Earlier this year, when United for Peace and Justice mobilized its latest march on Washington, the event barely registered. A few TV cameras clustered around Jane Fonda, who was at her first protest in years. The networks virtually ignored the demonstration. Another day, another protest.
On its face, the antiwar movement's impotence is puzzling. As this issue went to press, a Washington Post-ABC News poll showed a staggering 67 percent disapproval of President Bush's handling of the war -- a level that matches public sentiment at the tail end of the Vietnam War, when street protests, rallies, and student strikes were daily occurrences.
The problem is that American peace activists have been marching down the same cul-de-sac for more than four decades, a tactic that, during one of the nation's most tumultuous periods, is proving to be a dramatic failure. A generation of rabble-rousers, schooled in 1960s-style dissent, have adopted nonviolent civil disobedience not only as a default tactic, but in later years as a profession, a lifestyle, and, most disappointingly, an end in itself.
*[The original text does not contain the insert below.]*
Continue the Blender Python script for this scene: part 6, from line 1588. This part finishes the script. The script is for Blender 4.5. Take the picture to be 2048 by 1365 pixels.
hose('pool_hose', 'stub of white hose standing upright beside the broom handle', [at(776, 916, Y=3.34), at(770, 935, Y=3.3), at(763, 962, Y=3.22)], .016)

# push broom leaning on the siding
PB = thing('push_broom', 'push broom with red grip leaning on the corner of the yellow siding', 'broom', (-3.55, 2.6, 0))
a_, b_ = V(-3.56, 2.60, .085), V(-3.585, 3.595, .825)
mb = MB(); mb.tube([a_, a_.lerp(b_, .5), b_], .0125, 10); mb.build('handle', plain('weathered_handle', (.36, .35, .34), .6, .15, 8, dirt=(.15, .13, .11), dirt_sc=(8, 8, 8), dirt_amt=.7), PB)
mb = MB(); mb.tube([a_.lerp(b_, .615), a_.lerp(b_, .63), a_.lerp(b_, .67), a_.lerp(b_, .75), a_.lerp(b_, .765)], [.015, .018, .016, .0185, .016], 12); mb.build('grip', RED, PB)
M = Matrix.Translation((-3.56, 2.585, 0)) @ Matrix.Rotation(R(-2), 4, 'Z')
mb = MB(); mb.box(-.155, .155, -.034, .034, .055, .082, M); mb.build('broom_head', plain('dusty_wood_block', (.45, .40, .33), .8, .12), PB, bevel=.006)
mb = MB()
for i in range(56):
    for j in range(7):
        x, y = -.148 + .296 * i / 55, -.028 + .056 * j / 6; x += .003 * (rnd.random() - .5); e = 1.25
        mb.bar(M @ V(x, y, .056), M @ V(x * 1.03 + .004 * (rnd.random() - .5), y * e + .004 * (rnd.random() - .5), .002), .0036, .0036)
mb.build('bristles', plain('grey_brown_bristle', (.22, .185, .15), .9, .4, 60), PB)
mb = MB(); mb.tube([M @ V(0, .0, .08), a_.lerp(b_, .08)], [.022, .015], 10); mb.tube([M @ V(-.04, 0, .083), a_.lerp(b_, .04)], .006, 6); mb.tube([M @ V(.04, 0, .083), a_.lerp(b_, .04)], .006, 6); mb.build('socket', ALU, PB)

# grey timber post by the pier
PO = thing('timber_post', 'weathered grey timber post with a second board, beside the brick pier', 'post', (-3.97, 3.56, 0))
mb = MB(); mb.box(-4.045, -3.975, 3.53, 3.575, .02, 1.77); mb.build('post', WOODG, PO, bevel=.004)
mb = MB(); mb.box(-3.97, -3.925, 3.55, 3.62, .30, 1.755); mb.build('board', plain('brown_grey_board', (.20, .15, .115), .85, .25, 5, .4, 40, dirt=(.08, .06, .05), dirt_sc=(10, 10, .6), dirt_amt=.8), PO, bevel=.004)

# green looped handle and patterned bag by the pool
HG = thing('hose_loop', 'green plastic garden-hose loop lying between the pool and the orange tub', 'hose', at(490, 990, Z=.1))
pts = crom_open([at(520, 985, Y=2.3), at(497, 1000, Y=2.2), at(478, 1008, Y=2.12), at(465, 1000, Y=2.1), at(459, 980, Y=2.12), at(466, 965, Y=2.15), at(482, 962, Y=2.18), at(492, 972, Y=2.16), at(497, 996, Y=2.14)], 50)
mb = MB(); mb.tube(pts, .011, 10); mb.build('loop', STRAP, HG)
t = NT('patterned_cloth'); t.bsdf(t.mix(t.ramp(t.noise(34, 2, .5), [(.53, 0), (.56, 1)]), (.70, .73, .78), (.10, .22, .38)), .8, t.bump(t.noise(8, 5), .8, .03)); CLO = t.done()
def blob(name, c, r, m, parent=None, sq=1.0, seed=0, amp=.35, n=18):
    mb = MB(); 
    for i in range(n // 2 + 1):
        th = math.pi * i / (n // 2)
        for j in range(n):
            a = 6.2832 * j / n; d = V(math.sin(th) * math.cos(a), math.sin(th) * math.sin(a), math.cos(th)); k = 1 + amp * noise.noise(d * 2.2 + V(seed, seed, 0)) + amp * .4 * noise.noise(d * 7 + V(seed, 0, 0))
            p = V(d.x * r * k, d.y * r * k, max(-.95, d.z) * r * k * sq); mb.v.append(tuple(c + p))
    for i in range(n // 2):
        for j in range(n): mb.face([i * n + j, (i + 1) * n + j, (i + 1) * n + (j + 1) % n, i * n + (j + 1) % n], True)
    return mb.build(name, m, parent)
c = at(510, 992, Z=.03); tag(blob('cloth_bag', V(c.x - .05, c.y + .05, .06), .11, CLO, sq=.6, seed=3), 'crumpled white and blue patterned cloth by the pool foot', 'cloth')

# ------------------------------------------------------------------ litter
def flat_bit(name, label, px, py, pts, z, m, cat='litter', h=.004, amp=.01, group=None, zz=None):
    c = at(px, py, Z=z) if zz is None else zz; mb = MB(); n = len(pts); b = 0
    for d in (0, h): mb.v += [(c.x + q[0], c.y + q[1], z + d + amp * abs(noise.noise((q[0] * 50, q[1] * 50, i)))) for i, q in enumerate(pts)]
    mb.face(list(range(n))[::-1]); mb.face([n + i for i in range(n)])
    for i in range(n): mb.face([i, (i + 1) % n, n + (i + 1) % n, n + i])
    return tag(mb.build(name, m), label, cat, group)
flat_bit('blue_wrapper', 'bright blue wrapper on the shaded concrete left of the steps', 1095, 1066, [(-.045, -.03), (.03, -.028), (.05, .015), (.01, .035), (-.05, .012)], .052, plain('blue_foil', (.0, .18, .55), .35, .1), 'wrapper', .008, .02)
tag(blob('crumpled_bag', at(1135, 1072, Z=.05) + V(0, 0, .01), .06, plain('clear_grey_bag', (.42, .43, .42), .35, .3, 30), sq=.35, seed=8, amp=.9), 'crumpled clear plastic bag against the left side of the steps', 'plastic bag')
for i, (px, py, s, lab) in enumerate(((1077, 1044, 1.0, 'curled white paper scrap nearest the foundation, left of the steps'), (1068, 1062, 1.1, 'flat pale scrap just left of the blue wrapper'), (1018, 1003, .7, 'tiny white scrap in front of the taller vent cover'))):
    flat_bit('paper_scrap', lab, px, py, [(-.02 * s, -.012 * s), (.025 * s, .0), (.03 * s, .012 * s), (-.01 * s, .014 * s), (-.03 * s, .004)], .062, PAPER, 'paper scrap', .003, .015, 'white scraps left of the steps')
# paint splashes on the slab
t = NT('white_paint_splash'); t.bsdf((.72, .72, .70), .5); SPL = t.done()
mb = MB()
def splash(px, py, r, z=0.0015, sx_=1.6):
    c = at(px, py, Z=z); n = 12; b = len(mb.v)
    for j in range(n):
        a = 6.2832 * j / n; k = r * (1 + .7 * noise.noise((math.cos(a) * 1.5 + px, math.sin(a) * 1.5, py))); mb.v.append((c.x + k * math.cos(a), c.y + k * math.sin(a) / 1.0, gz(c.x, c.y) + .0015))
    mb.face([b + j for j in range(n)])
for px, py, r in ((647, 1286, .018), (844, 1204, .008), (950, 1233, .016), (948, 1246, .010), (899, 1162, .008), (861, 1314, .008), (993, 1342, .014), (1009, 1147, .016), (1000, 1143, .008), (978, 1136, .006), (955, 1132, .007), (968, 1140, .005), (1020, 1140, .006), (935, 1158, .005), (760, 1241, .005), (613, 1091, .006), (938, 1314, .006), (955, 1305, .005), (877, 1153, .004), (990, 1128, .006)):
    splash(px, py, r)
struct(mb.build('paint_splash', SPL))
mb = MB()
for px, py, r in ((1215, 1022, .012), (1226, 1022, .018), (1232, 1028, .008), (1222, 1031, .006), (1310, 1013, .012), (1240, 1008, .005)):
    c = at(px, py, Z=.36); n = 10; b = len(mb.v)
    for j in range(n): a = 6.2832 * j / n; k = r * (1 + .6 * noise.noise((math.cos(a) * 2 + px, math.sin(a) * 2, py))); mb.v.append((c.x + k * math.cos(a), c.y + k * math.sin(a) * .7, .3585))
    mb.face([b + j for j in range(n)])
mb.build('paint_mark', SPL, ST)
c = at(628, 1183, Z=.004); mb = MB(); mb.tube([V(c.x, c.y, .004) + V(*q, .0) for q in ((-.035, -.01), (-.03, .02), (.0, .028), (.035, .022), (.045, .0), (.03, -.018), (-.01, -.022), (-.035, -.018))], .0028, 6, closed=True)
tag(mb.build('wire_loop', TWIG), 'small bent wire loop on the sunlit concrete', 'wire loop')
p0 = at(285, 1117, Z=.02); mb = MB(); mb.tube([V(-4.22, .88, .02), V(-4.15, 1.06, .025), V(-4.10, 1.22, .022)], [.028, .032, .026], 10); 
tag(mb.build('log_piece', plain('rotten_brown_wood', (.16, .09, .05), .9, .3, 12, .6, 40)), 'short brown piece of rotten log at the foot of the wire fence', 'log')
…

'A street demonstration is only one form of protest,' says Jack DuVall, president of the International Center on Nonviolent Conflict, 'and protest is only one tactic that can be used in a campaign. If it's not a part of a dedicated strategy to change policy, or to change power, protest is only a form of political exhibitionism.'
The 1963 march in Washington was one of many devices used by the civil rights movement. Others included bus boycotts, lunch counter sit-ins, and the Freedom Rides to integrate buses -- not to mention calls for armed resistance from the black power movement's militant wing. Most importantly, these tactics were in service of a long-term strategy: to rally Americans around the mainstream values of inclusion, equality, and freedom.
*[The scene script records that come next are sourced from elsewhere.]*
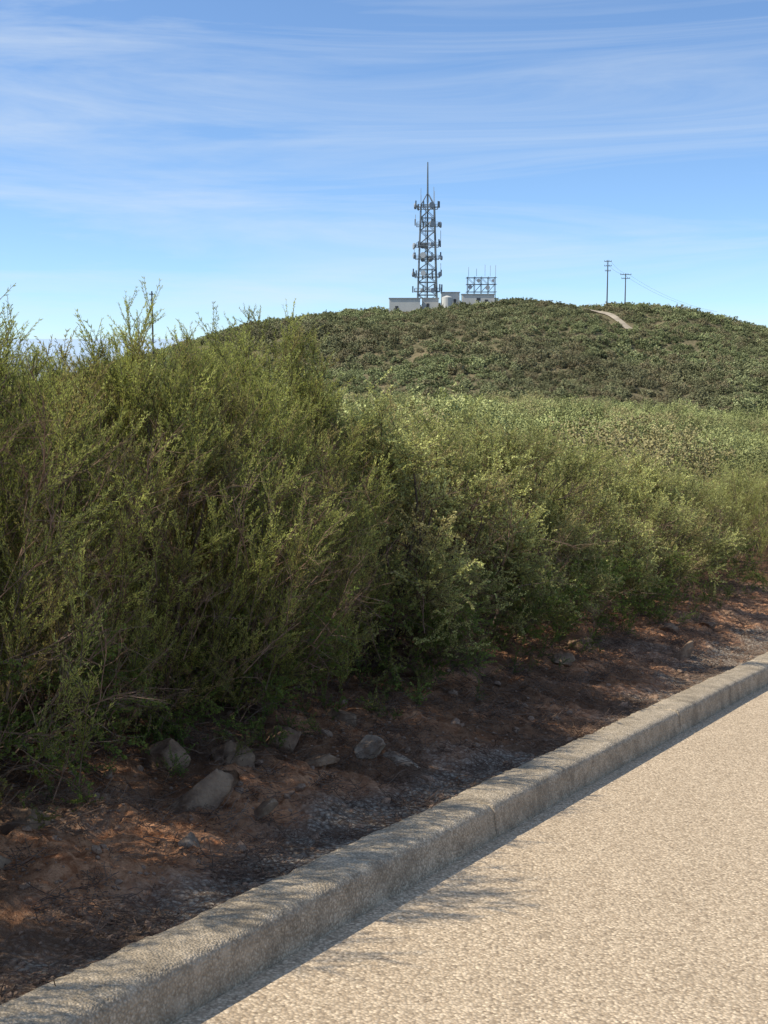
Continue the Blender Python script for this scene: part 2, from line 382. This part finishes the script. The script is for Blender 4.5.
# kerb in cast sections
prof=[(0,-.05),(0,.0),(.008,.045),(.014,.09),(.018,.120),(.025,.136),(.038,.146),(.058,.150),(.10,.151),(.15,.152),(.205,.150),(.225,.147),(.237,.140),(.240,.130),(.242,-.05)]
mb=MB(); L=3.05; joint0=.50; k=int((-21.0-joint0)/L)
for kk in range(k,22):
    a=joint0+kk*L+.004; b=joint0+(kk+1)*L-.004
    step=.025 if -7<a<12 else .25
    ss=np.linspace(a,b,int((b-a)/step)+2)
    SS,DD=np.meshgrid(ss,np.array([p[0] for p in prof]),indexing='ij'); ZZ=np.array([p[1] for p in prof])[None,:]*np.ones_like(SS)
    x0,y0=xy(SS,DD); amp=1. if step<.1 else 0.
    nz=amp*(.006*vn(x0*14+ZZ*90,y0*14+ZZ*70)+.006*vn(x0*45+ZZ*200,y0*45)+.005*vn(x0*4,y0*4+ZZ*10))
    wob=.012*vn(SS*.8,3.3+0*SS)
    x,y=xy(SS,DD+nz+wob); e=np.minimum(SS-a,b-SS); ch=.009*np.clip(1-e/.02,0,1)
    z=base(SS+S0)+ZZ+(ZZ>.1)*(nz-ch)
    n=len(prof); i=np.arange(SS.size).reshape(SS.shape)
    F=np.stack([i[:-1,:-1],i[1:,:-1],i[1:,1:],i[:-1,1:]],-1).reshape(-1,4)
    mb.add(np.stack([x,y,z],-1),F,0,0); m0=mb.n-SS.size
    mb.f.append([m0+i for i in range(n)]); mb.m.append(0); mb.f.append([mb.n-n+i for i in range(n)][::-1]); mb.m.append(0)
link(bpy.data.objects.new('kerb',mb.mesh('kerb',[M_kerb],True)))
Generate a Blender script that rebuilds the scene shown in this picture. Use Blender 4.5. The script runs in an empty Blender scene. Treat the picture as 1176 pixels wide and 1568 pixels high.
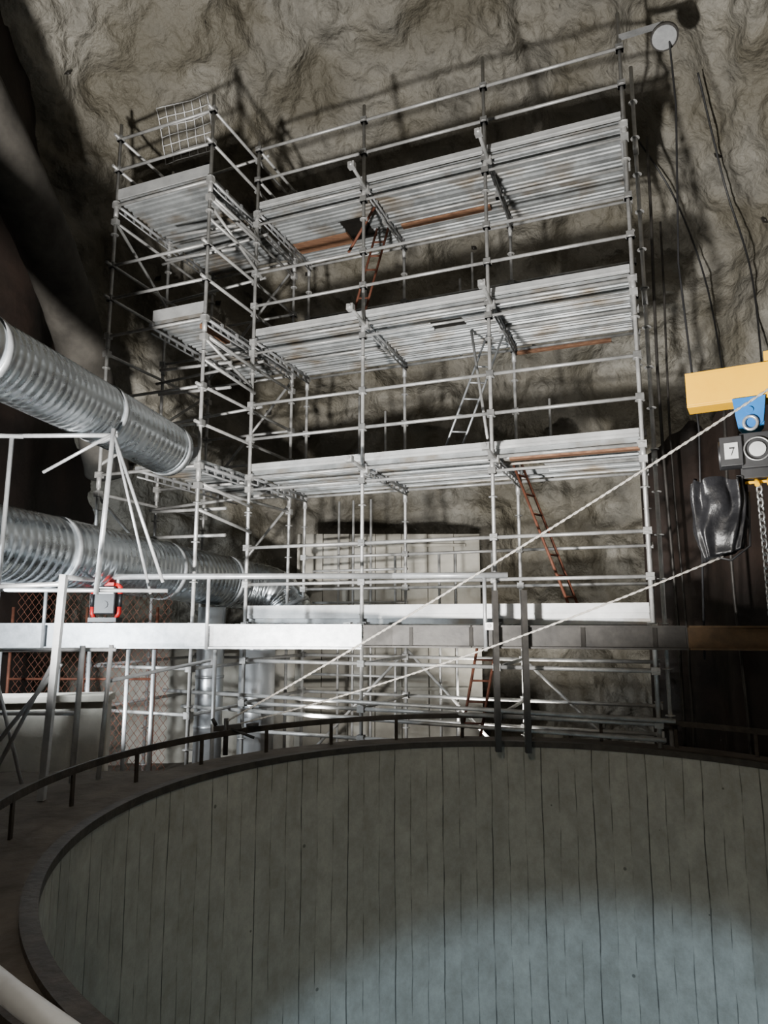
import bpy, math, random
from mathutils import Vector, noise
from mathutils.bvhtree import BVHTree
random.seed(7)
V = Vector
Z = V((0,0,1))

# ---------------------------------------------------------------- materials
def mat_new(name):
    m = bpy.data.materials.new(name); m.use_nodes = True
    nt = m.node_tree; b = nt.nodes['Principled BSDF']
    return m, nt, b

def noisy(name, c1, c2, scale=5, rough=0.6, metal=0.0, bump=0.2, bscale=None, detail=6, rough2=None, stretch=None, dist=0.02, c3=None, s3=1.0, spec=None, p3=(.45,.65)):
    m, nt, b = mat_new(name)
    tc = nt.nodes.new('ShaderNodeTexCoord')
    mp = nt.nodes.new('ShaderNodeMapping'); nt.links.new(tc.outputs['Object'], mp.inputs[0])
    if stretch: mp.inputs['Scale'].default_value = stretch
    n = nt.nodes.new('ShaderNodeTexNoise'); n.inputs['Scale'].default_value = scale; n.inputs['Detail'].default_value = detail
    n.inputs['Roughness'].default_value = 0.65
    nt.links.new(mp.outputs[0], n.inputs['Vector'])
    r = nt.nodes.new('ShaderNodeValToRGB')
    r.color_ramp.elements[0].position = 0.32; r.color_ramp.elements[1].position = 0.68
    r.color_ramp.elements[0].color = (*c1, 1); r.color_ramp.elements[1].color = (*c2, 1)
    nt.links.new(n.outputs[0], r.inputs[0])
    col = r.outputs[0]
    if c3:
        n3 = nt.nodes.new('ShaderNodeTexNoise'); n3.inputs['Scale'].default_value = s3; n3.inputs['Detail'].default_value = 7
        nt.links.new(tc.outputs['Object'], n3.inputs['Vector'])
        r3 = nt.nodes.new('ShaderNodeValToRGB'); r3.color_ramp.elements[0].position = p3[0]; r3.color_ramp.elements[1].position = p3[1]
        nt.links.new(n3.outputs[0], r3.inputs[0])
        mx = nt.nodes.new('ShaderNodeMixRGB'); nt.links.new(r3.outputs[0], mx.inputs[0])
        nt.links.new(col, mx.inputs[1]); mx.inputs[2].default_value = (*c3, 1)
        col = mx.outputs[0]
    nt.links.new(col, b.inputs['Base Color'])
    b.inputs['Metallic'].default_value = metal
    b.inputs['Roughness'].default_value = rough
    if spec is not None: b.inputs['Specular IOR Level'].default_value = spec
    if rough2 is not None:
        mr = nt.nodes.new('ShaderNodeMapRange'); mr.inputs[3].default_value = rough; mr.inputs[4].default_value = rough2
        nt.links.new(n.outputs[0], mr.inputs[0]); nt.links.new(mr.outputs[0], b.inputs['Roughness'])
    if bump > 0:
        nb = nt.nodes.new('ShaderNodeTexNoise'); nb.inputs['Scale'].default_value = bscale or scale*3; nb.inputs['Detail'].default_value = 8
        nt.links.new(mp.outputs[0], nb.inputs['Vector'])
        bp = nt.nodes.new('ShaderNodeBump'); bp.inputs['Strength'].default_value = bump; bp.inputs['Distance'].default_value = dist
        nt.links.new(nb.outputs[0], bp.inputs['Height']); nt.links.new(bp.outputs[0], b.inputs['Normal'])
    return m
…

By contrast, today's mainstream protesters are operating in a vacuum. 'Many of us are disillusioned with the tactics, strategy, and partisanship within the antiwar movement,' a student organizer told the Indypendent in early February. 'There doesn't seem to be much interest in talking strategy. Action has become ritualized. And frankly, without a major shake-up of the status quo in the movement, I can't imagine how the movement could ever become a relevant force in shaping U.S. foreign policy.'
Civil disobedience of the sort associated with Mahatma Gandhi was used to particular advantage in the civil rights movement. Media images of black protesters facing police batons, water cannons, and savage dogs were effective because they illustrated -- dramatically -- the immorality of Southern-style segregation.